→ **Problem statement**
Identify the lines that contain the string "script", then copy each of them.

Start Records shown

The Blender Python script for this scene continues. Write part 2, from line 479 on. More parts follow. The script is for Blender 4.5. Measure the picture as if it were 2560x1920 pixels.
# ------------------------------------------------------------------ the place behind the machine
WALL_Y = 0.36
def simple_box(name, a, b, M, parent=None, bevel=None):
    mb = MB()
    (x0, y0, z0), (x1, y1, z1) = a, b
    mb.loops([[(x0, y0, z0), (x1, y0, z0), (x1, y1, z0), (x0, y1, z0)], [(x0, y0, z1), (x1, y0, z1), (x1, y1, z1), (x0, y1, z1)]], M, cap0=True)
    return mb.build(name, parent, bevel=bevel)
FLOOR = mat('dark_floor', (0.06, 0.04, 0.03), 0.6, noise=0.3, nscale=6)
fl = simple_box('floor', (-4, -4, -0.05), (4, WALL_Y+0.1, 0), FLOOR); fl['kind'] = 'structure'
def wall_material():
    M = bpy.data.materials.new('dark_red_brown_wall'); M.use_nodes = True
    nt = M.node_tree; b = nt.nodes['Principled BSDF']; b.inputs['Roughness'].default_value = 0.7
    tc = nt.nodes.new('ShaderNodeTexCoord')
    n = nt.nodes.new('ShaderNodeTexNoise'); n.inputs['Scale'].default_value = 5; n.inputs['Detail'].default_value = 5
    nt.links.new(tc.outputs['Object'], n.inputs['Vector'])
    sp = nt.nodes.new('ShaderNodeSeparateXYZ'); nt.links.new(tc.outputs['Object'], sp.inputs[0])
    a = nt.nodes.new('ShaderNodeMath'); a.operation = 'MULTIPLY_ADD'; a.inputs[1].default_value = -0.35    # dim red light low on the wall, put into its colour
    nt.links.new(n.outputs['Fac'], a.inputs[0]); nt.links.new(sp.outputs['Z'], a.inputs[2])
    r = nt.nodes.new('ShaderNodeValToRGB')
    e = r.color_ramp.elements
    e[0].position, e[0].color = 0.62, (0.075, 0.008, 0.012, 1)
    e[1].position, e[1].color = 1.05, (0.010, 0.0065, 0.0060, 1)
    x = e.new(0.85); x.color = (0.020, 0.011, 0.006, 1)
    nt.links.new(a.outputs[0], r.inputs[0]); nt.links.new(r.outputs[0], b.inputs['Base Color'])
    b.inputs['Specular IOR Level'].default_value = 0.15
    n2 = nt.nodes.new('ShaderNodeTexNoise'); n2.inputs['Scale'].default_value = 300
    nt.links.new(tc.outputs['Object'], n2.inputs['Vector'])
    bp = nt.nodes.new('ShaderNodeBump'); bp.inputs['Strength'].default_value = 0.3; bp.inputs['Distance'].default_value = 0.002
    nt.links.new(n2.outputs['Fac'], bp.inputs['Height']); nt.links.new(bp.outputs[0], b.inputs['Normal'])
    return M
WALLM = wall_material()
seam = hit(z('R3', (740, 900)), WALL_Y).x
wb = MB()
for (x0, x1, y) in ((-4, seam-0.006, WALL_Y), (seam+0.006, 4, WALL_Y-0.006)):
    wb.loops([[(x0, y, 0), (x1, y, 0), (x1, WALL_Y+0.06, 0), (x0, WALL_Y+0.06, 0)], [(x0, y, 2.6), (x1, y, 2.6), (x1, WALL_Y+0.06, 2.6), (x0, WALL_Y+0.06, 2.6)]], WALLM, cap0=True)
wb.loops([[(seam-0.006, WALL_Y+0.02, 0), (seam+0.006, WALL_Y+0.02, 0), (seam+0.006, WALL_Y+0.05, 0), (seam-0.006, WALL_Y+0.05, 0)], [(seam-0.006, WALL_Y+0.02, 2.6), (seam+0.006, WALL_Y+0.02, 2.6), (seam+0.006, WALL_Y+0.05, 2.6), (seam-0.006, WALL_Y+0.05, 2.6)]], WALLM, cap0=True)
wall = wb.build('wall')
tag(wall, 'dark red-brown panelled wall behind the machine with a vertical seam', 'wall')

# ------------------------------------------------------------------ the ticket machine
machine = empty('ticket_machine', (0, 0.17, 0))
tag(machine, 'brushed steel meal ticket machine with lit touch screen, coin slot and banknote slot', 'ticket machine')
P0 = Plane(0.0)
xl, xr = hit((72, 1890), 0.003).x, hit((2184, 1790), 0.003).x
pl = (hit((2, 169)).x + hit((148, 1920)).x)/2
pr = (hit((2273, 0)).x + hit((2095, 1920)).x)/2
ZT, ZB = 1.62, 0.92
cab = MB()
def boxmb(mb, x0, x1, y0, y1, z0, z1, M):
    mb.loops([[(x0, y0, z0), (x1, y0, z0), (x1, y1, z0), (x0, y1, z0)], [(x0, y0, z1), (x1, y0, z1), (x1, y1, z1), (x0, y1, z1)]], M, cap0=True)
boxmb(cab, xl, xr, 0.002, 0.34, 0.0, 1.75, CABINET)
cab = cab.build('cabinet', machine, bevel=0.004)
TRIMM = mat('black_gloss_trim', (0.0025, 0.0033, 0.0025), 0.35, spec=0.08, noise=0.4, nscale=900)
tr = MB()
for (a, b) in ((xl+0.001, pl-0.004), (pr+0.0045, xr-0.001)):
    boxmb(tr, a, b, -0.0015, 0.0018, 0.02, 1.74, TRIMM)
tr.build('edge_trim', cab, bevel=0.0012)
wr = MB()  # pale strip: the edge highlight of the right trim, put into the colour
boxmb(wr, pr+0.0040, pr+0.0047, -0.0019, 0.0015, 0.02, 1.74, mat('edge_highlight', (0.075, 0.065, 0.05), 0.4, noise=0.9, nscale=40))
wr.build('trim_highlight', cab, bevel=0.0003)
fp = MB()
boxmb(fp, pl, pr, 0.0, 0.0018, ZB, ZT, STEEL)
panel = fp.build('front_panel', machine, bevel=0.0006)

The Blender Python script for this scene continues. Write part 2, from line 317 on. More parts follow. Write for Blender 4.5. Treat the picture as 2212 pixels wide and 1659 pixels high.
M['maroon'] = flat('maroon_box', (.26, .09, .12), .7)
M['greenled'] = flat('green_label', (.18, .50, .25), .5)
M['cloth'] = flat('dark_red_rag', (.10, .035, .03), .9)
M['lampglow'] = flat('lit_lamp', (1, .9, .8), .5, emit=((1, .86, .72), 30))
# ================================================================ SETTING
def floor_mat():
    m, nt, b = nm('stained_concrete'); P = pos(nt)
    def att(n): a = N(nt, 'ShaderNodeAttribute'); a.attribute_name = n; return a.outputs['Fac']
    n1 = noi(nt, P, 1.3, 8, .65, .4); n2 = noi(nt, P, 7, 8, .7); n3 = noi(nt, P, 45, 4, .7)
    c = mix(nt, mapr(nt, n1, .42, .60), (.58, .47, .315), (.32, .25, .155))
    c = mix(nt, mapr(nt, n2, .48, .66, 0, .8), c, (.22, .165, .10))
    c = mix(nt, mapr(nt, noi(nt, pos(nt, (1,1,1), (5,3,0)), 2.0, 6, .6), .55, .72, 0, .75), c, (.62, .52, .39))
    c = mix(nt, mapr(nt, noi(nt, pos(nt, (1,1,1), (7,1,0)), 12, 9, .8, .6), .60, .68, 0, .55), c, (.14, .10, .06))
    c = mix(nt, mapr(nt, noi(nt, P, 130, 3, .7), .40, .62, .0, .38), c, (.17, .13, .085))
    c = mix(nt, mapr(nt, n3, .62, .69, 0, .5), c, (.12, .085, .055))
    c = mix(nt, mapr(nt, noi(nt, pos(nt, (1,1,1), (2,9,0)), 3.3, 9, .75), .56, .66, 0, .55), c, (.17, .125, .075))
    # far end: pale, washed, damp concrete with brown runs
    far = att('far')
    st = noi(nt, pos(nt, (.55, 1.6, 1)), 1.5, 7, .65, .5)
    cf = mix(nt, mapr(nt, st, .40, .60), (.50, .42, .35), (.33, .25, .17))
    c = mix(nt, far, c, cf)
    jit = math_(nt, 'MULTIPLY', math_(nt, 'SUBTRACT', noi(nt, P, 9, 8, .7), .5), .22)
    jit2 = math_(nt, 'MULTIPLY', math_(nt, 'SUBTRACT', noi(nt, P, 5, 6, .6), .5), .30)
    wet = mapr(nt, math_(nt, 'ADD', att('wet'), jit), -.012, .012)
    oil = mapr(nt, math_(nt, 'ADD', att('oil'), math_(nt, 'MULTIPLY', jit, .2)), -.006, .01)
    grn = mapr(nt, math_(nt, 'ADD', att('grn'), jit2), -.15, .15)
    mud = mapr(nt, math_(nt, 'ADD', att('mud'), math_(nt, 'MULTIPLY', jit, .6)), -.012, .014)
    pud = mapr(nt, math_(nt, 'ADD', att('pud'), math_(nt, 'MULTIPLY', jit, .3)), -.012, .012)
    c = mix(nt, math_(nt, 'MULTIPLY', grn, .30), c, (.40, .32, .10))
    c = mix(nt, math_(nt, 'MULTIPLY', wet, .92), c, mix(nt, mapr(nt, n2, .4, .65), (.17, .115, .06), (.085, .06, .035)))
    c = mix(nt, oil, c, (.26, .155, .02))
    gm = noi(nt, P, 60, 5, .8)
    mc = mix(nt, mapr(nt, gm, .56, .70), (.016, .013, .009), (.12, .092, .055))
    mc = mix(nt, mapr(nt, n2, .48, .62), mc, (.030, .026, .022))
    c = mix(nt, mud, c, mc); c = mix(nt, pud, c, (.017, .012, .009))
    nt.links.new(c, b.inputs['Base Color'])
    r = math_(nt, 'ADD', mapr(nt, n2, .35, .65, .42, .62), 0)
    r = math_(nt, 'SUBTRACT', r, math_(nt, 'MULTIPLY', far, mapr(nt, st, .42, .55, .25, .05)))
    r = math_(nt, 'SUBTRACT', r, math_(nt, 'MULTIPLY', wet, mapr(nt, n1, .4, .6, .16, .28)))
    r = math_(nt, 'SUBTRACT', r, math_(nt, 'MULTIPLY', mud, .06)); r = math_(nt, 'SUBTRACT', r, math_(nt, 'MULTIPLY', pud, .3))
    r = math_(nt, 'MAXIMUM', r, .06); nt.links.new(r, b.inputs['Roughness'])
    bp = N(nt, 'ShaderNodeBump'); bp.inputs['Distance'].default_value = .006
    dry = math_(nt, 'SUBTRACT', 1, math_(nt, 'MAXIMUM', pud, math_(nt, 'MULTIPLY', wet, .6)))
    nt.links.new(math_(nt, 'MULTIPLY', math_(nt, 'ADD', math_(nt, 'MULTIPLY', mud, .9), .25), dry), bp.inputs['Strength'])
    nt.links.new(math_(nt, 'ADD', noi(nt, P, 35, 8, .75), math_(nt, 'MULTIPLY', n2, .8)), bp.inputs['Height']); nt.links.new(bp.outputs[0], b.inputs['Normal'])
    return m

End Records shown

→ **Exercise solution**
The Blender Python script for this scene continues. Write part 2, from line 479 on. More parts follow. The script is for Blender 4.5. Measure the picture as if it were 2560x1920 pixels.
The Blender Python script for this scene continues. Write part 2, from line 317 on. More parts follow. Write for Blender 4.5. Treat the picture as 2212 pixels wide and 1659 pixels high.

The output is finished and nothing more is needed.